GRGR: Todorov and Clendinnen on the Holocaust
Derek C. Maus
dmaus at email.unc.edu
Tue Sep 21 09:57:01 CDT 1999
On Tue, 21 Sep 1999, Richard Romeo wrote:
> > In most cases the Jews of the
> > Ghetto sacrificed themselves for a very different reason: to choose
> > the manner and moment of their own deaths, rather than to remain
> > passive victims of systematic extermination.
> > "For Todorov the latter mode of heroism is morally preferable.
> A slight over-generalization.
Or just plain wrong, depending on whose account you believe.
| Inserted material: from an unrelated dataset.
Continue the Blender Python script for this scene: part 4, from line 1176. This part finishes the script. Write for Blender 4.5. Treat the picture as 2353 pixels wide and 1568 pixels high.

Miron
Bialoszewski's book _Memoir Of The Warsaw Uprising_ and many of the
documentary histories from the time state that the Judenrat had very
little choice in the matter of sacrifice and were forced regularly to make
hideous decisions about which 1,000 of their citizens to turn over to the
Nazis for deportation to the camps. They did what they could in a
situation that had no "preferable" outcome, which is what much of the
literature of the Holocaust claims is the ultimate horror of the whole
event.
Borowski's stories in _This Way for the Gas, Ladies and Gentlemen_ also
illustrate this point rather clearly. He claims that the Nazi's grand
scheme in pitting the prisoners against each other in a relatively futile
and irrational battle for survival was to remove the possibility of
heroism entirely, since it made everyone complicit in the killing,
willingly or not. This realization apparently eventually led him to commit
suicide three years after writing his landmark stories.